Sin duda su intención era acelerar la entrada en la madurez de la educanda. Pero probablemente sin quererlo han pisoteado su ingenuidad (no olvidemos que ingenuidad también es sinónimo de libertad y se opone a esclavitud y servilismo), dificultando su  acceso a la madurez de la mano del tiempo y la experiencia adquirida, como es lo deseable. De momento, y como primer éxito de gestión, han conseguido confundir, en una mente en plena formación, acción de la Pastoral (loable en si misma, pero independiente de la acción docente) con actividad académica (guiada por  criterios pedagógicos y nunca doctrinales), ahondando un poco más en la dificultad que cualquier adolescente tiene para diferenciar ambientes distendidos (lo denominan así) de vida escolar. Por todo ello no puedo evitar que me venga a la cabeza aquella famosa cita  bíblica "!Ay de quien escandalice a estos pequeños, más le valdría no haber nacido¡".

Con planteamientos así no veo que se pueda establecer ningún puente ni valen medias tintas. Tampoco cabe aquello de "el mejor desprecio es no hacer aprecio", ni diplomacia, ni mucho menos elegancia.  Entablar un diálogo con quien solo acepta lo que piensa poder imponer a la fuerza es ridículo, un vano esfuerzo. Como bien dijo Churchill a Chamberlain cuando éste aprobó la invasión de los Sudetes por Hitler, con el estúpido objetivo de apaciguar a la bestia: “Te han dado a elegir entre el deshonor y la guerra. Elegiste el deshonor, y tendrás la guerra” Bastante clara tenía la bestia su meta y se perdió un tiempo precioso (y millones de vidas) en filigranas y puentes que una de las partes jamás tuvo intención de cruzar.

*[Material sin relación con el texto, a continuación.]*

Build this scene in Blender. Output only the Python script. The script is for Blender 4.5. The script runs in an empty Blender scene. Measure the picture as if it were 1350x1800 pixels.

Por suerte en esta ocasión soy consciente de ser tremendamente exagerado (y me tranquiliza constatar que el centro por el momento no dispone de duchas ni de jabón). Sin duda el humor es una salida más inteligente que el conflicto cuando el individuo se niega a renunciar a la razón. Clasificaré este post en la categoría de Desahogos y no en Personal. Espero no terminar siendo esclavo de mis palabras.